US President Barack Obama pauses during his final press conference at the White House on January 18, 2017 in Washington, DC. (Photo by AFP)

Outgoing US President Barack Obama has condemned the Republican-dominated Congress for thwarting his plans to close the notorious American military prison at Guantanamo Bay, Cuba.

In a letter to the Republican leaders of Congress – House Speaker Paul Ryan and Senate President Pro Tempore Orrin Hatch -- on Thursday, Obama said the prison "never should have been opened in the first place.”

“There is simply no justification beyond politics for the Congress' insistence on keeping the facility open,” he stated.

“Members of Congress who obstruct efforts to close the facility, given the stakes involved for our security, have abdicated their responsibility to the American people,” Obama continued.

The closure of the Guantanamo prison was among the main campaign promises of Obama during the 2008 presidential election. Obama vowed to close it within a year when he came to office in January 2009. But his efforts had been continually blocked by Republican lawmakers in Congress.
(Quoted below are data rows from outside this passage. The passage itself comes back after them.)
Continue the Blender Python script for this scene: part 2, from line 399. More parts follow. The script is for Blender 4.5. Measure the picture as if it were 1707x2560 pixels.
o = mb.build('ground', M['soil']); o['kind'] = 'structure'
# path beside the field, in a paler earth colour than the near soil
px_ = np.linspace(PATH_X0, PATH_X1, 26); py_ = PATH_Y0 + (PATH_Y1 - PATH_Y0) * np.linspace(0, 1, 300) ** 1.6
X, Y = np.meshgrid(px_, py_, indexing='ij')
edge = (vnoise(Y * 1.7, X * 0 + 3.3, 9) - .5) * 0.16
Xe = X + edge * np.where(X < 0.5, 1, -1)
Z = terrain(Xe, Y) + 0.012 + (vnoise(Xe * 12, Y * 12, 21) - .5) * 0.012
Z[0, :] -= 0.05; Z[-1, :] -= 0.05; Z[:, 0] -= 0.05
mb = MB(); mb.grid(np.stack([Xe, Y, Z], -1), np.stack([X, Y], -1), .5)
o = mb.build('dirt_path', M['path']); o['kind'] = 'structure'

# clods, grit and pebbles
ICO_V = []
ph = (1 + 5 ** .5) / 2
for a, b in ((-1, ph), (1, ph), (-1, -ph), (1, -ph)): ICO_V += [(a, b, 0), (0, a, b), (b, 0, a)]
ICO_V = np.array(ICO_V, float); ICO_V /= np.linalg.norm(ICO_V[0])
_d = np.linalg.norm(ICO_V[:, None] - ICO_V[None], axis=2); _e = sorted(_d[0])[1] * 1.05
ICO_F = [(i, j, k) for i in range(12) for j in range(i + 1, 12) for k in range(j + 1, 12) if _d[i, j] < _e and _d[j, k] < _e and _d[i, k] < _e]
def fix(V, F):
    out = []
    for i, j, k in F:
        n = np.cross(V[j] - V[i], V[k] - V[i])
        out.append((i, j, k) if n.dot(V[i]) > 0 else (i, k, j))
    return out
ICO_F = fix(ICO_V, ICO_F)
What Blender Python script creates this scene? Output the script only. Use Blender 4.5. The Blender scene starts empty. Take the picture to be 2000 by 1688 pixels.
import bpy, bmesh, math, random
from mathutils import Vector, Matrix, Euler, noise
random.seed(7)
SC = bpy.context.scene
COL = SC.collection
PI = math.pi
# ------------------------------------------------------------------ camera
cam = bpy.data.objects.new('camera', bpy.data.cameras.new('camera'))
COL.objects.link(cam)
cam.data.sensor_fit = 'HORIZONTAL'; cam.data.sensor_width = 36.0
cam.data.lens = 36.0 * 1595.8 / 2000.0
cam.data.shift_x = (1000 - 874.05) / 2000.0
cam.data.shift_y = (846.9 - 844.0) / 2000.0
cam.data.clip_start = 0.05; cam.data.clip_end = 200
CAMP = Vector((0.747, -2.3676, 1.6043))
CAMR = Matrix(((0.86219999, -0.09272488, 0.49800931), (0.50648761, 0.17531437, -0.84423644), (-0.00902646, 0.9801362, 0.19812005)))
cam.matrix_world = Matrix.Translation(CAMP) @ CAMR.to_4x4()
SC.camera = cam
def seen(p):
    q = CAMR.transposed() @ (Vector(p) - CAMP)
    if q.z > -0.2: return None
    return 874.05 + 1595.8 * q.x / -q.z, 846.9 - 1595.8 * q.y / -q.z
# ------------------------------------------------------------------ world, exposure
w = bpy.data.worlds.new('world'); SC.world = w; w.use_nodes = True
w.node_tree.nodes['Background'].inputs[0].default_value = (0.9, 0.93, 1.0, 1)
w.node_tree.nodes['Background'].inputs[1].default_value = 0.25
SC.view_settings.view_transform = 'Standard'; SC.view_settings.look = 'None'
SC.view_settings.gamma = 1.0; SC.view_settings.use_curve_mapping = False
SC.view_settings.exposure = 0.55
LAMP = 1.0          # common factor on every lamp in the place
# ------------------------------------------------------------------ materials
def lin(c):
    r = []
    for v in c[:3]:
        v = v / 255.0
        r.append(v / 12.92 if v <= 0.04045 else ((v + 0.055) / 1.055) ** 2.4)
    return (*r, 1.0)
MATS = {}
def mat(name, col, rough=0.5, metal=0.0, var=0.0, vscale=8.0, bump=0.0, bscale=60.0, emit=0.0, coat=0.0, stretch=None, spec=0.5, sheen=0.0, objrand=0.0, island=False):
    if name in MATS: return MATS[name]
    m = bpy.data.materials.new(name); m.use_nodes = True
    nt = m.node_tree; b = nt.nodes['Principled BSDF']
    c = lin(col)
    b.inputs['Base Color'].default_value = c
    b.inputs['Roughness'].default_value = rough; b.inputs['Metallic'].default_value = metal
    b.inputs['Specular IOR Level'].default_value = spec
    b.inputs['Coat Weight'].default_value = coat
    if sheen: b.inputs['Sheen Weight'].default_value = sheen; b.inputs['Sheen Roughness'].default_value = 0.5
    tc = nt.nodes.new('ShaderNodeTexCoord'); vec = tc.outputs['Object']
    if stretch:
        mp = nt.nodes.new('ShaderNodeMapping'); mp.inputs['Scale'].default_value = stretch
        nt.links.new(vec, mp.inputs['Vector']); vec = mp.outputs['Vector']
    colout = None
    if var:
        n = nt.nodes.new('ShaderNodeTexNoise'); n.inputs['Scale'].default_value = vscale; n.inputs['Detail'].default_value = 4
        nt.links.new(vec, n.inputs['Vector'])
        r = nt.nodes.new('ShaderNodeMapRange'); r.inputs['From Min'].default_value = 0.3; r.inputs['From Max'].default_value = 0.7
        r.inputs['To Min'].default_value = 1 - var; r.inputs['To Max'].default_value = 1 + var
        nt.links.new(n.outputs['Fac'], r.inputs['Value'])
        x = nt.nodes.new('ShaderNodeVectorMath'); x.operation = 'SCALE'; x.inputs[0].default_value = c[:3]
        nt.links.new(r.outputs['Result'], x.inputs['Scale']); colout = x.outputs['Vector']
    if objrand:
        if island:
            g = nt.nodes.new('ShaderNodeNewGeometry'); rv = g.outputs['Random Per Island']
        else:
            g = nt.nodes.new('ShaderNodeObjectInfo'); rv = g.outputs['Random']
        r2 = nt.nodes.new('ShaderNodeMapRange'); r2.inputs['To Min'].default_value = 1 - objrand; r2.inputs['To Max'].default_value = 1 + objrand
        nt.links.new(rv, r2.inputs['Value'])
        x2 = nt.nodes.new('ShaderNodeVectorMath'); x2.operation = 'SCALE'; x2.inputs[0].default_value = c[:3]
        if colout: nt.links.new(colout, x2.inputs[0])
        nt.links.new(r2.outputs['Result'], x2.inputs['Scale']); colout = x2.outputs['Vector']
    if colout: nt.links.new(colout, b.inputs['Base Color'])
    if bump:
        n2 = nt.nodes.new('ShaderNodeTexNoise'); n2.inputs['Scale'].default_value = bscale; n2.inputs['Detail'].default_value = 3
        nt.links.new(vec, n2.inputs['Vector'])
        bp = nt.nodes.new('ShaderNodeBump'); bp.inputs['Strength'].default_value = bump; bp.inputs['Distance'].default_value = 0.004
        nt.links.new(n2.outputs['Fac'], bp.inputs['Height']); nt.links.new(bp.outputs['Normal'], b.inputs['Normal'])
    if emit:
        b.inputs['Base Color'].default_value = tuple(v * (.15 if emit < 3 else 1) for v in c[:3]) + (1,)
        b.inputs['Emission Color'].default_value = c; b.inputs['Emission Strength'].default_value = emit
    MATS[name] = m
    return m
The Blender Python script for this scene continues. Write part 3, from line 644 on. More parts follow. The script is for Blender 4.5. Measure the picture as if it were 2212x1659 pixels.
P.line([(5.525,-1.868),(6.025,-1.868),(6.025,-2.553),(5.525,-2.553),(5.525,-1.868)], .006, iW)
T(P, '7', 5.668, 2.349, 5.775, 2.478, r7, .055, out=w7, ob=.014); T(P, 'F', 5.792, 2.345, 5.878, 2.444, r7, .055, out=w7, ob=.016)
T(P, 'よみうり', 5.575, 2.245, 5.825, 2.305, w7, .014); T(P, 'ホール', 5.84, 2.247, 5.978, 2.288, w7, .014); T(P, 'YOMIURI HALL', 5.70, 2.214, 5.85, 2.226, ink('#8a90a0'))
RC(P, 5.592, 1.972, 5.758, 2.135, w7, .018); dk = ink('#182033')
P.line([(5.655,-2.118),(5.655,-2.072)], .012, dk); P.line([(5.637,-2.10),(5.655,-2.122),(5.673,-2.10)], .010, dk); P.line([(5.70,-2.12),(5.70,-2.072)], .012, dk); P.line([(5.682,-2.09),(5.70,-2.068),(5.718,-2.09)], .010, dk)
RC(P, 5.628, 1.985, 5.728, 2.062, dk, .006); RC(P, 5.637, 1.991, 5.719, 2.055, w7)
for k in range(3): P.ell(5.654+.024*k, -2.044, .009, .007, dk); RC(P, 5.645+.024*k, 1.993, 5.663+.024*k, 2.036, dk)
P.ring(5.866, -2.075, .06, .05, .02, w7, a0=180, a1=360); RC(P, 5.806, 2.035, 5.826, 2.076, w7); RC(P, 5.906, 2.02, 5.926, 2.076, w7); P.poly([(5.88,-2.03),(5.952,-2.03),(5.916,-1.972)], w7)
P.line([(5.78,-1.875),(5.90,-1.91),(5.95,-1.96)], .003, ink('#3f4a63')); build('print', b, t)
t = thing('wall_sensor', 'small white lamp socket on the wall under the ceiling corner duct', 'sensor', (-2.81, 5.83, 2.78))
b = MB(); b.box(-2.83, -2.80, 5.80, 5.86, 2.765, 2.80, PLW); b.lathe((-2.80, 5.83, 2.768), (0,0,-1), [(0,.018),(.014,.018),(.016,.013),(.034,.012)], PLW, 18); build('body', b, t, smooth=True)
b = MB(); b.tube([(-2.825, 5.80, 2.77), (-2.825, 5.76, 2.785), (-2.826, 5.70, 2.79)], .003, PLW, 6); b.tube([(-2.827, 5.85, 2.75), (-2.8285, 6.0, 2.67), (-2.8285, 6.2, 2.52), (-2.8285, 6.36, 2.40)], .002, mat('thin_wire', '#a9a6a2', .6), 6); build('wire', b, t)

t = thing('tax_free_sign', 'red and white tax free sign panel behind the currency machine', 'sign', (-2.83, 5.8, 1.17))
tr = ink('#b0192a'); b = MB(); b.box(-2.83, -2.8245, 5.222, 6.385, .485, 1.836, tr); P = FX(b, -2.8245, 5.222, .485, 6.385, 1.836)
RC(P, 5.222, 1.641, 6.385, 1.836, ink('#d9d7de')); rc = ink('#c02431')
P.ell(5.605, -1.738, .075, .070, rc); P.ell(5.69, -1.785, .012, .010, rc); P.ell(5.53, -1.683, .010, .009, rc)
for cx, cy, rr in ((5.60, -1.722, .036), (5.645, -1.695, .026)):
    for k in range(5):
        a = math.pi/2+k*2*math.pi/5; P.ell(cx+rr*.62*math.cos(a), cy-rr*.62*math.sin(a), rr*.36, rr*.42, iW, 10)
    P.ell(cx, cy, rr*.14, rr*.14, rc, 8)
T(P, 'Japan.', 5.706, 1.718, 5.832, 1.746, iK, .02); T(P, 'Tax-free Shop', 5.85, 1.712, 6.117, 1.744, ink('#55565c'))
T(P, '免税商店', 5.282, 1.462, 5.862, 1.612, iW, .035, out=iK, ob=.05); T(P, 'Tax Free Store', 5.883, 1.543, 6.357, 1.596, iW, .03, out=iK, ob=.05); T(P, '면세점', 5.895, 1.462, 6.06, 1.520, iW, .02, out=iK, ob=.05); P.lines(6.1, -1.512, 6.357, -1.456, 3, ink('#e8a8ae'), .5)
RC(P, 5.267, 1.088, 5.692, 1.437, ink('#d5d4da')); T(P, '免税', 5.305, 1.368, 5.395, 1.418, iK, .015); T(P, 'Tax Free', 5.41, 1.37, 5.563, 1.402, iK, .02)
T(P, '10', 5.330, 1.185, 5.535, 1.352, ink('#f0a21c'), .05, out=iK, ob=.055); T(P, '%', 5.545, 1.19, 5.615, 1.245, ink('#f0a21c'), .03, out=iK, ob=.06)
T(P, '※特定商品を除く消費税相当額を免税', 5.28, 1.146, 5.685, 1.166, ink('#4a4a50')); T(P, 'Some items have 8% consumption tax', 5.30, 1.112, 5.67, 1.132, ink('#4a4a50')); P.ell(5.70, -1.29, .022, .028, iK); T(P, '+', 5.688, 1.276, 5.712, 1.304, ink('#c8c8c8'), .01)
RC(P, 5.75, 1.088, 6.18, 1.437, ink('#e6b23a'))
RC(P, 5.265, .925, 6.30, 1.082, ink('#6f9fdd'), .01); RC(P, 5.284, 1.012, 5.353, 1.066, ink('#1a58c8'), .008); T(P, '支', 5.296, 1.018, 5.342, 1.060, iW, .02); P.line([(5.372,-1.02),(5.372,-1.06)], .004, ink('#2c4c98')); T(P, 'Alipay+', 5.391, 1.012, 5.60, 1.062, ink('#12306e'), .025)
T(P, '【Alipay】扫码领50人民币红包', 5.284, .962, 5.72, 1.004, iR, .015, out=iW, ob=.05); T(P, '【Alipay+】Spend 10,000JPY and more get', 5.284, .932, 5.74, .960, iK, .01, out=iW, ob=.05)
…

The US Senate has confirmed that prisoners were regularly tortured at the notorious facility, which was set up by former US President George W. Bush after the September 11, 2001 attacks to hold suspected al-Qaeda and Taliban detainees.

Activists protest on Wednesday in Washington, DC, urging President Barack Obama to close the Guantanamo Bay military prison. (Photo from social media) 

Obama’s proposals to shift the inmates to prisons on US soil were also blocked by Republican lawmakers, who argued that the transfer would jeopardize the national security.

Nearly 800 men have passed through the Guantanamo prison since it was opened in January 2002. 

In recent months, the Obama administration has accelerated the rate at which detainees who have been approved for transfer are released from the detention center.

In his letter on Thursday, Obama revealed that four more prisoners have been transferred out of the prison, which means that only 41 detainees remain, down from the 45 the Pentagon said were there Tuesday.

“Of the nearly 800 detainees at one time held at the facility, today only 41 remain,” Obama wrote.

A US military official also confirmed the transfer of four additional detainees, but did not name the newly transferred men or what countries they were sent to.

The Guantanamo prison and its associated military commissions cost the Pentagon $445 million in fiscal year 2015. It currently costs about $7 million per detainee a year.

Obama repeatedly said the prison served as a "recruitment tool" for terrorist groups and was a waste of money.

A Navy guard patrols Camp Delta's detainee recreation yard at the Guantanamo Bay naval base in July 2010.

“As the president has said, spending hundreds of millions of dollars to keep 41 men in an isolated detention facility in Cuba, year after year, is not consistent with our values or our interests as a nation,” stated a report accompanying Obama’s letter.

The report concluded that the Guantanamo prison “undermines our standing in the world, and it is viewed as a stain on our longstanding record of upholding the highest standards, of adhering to the rule of law. It is long past time to close this chapter in our history.”

Donald Trump, who will swear-in as the US president on Friday, has embraced Guantanamo and promised to bring back water-boarding, one of the so-called enhanced interrogation techniques used on suspects of the so-called war on terror after the 9/11 attacks. He has said he wants to fill Guantanamo up with “bad dudes.”

Margaret Huang, executive director of Amnesty International USA, said on Thursday, "We are extremely concerned that President-elect Trump will make good on his threat to subject more people to indefinite detention without charge or trial."